Stephen Fochuk Photo

Transport Canada has issued a Civil Aviation Safety Alert (CASA) affecting all current and prospective operators of limited or restricted special certificate of airworthiness aircraft. For the helicopter industry, this primarily affects use of the Sikorsky UH-60 Black Hawk and the Boeing CH-47 Chinook.

In the CASA, No. 2024-06, Transport Canada Civil Aviation (TC) announced no Special Certificate of Airworthiness – Limited (SCOA-L) applications will be accepted as of May 29, 2024, for any helicopter intended to operate under Canadian Air Regulations (CAR) Subpart 702 Aerial Work, in addition to any fixed-wing aircraft intended for use in aerial firefighting.

Additionally, the CASA announced additional interim role-specific operating conditions will immediately be attached to currently valid SCOA-Ls for commercially operated aircraft, as well as SCOA-Ls issued as a result of active applications. Those conditions were not released with the CASA and were not distributed to current SCOA-L operators when the CASA was released.

TC’s reasoning for the sudden halt and new restrictions stems from a concern over safety in aerial work operations. CAR 702 Aerial Work in general covers operations not focused on transporting people or cargo between locations and includes common helicopter operations such as firefighting and construction.

The CASA outlined: “There has been an increase in interest among Canadian commercial operators in using aircraft with a Special Certificate of Airworthiness – Limited in aerial work. This may represent a significant change in the risk environment.”
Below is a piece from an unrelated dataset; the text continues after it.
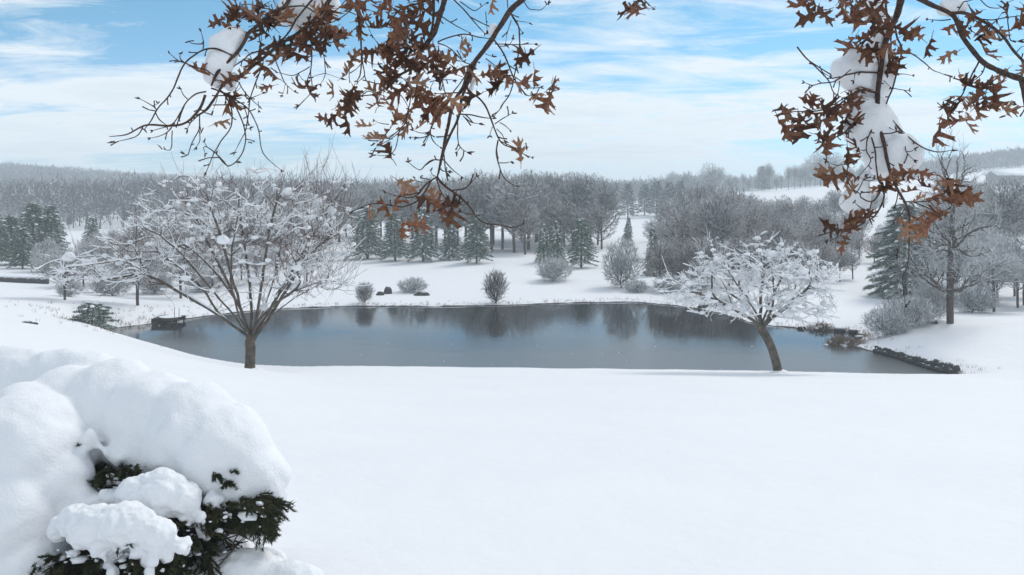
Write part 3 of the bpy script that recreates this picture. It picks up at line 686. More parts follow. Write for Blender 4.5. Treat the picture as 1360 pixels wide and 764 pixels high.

Issues around non-type certificated helicopters in Canada have abounded since these rotorcraft were allowed in Canada 2022. The exemption updates in 2022 allowed non-type certified helicopters, including ex-military helicopters from anywhere in the world, to be operated in Canada commercially once they met basic conditions. Proponents argued this move allowed for more aircraft to support pressing issues like increased firefighting demand, while opponents highlighted safety issues stemming from the aircraft not having gone through type certification, part tracking concerns, and unfair competition with certified helicopters that come at a higher price tag.
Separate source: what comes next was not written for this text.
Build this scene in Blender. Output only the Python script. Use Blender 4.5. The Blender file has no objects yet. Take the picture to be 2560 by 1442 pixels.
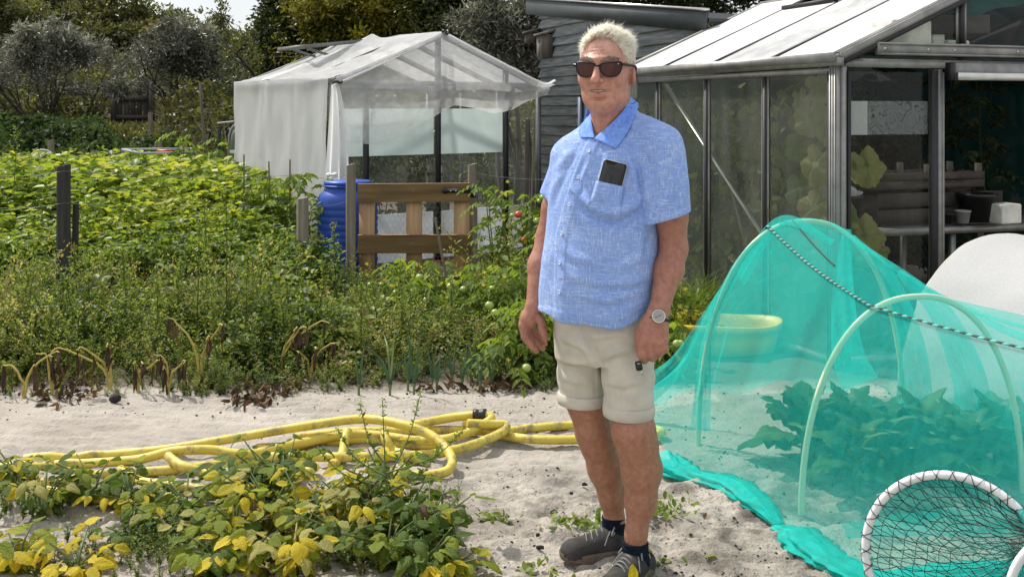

Helicopter Association Canada President Trevor Mitchell sees the CASA as an attempt to provide direction, though he sees the move as poorly timed.

“It’s really created a scenario where not only the type certified operators but the non-type certified operators are being impacted,” he said. “One or the other is impacted negatively by TC action or TC inaction. I think the big reason here is the aircraft don’t have type certificates. Type certificates require testing and certification documentation that allows you to know what the machine is made out of, its fatigue and structural cycling, etc. These non-type certificated aircraft are from the military and that information is not available. There is a question of safety. There is also concern over the lower price of these aircraft and them competing for the same jobs as fully certificated aircraft purchased at new prices.”

Currently very few aircraft with these certificates operate in Canada. Those that do had not received information on the new restrictions when the CASA was issued. Helicopter Transport Services HTS currently operates two Sikorsky S-70 Black Hawk helicopters under SCOA-Ls, and has not received any additional guidance on changes to operating conditions since the alert was published.

“HTS is disappointed in the recent CASA No. 2024-06, as no rationale was provided beyond a ‘change in the risk environment,’ and that the ongoing review of existing regulatory requirements does not warrant the decision to ‘cease to accept or consider new applications for issue of a Special Certificate of Airworthiness – Limited (SCOA-L),’ ” Helicopter Transport Services director of business development Carson Sutton shared in a written statement.

“We believe this decision is not in the best interest of the Canadian helicopter industry, as without any examples of specific safety-related issues the concern is that TC may have been influenced by operators simply wishing to block the introduction of new aircraft in the heavy-lift category to preserve the status quo and limit competition.”

Sutton emphasized in his statement his belief in the safety of the aircraft, highlighting that it is “a proven airframe trusted by 11 nations with over 10 million hours flown.”

Colin Pelton, president of Contour Helicopters in British Columbia, understands Sutton’s concern. Contour, which has already submitted applications to operate Black Hawks and is awaiting receipt of its certificate, also did not receive information on further restrictions from TC, but Pelton’s understanding is the restrictions are more about aligning with the Federal Aviation Administration (FAA). Pelton hopes to start operating Contour’s aircraft this year.

The Black Hawks are operating in Canada under a variety of mechanisms. HAC has asked the regulator for more consistency and clarity going forward. Lloyd Horgan Photo

“Up until now, the few aircraft already operating on those certificates have been able to do all 702 work unrestricted, which includes movement of fire crews, firefighters, and those things as long as they fall under 702,” explained Pelton. “Under the CASA restrictions, operations would be limited to what the FAA currently limits for the aircraft.

“The sad thing is, Canada is behind the ball. The FAA is looking at loosening those restrictions a bit, especially allowing fire crew transport, which means Canada will be behind the ball if it is allowed in the U.S. but not in Canada. It’s too bad they’re not looking at the bigger picture and the safety record of these aircraft, because they’re imposing restrictions that I don’t think should be there due to the safety of the aircraft. There is no data to warrant the restrictions.”

While the CASA states no SCOA-Ls will be considered until further notice, Pelton isn’t too concerned. “There is a huge flurry of interest in bringing in non-type certified aircraft and I think that made them pause to develop a process. I think once Transport Canada comes up with a defined process for importing them, the door will open again.”

In terms of concerns over competition, Pelton disagrees. While he admits the purchase price of restricted aircraft can be lower than a new certificated aircraft, the amount of investment needed to bring the aircraft up to operating levels for a SCOA-L and the job requirements is significant.

“After all the investment, I could buy three medium Bells for the price of one Black Hawk,” he explained.

Skies contacted Transport Canada for comment, but had not received a response by the time this story was published.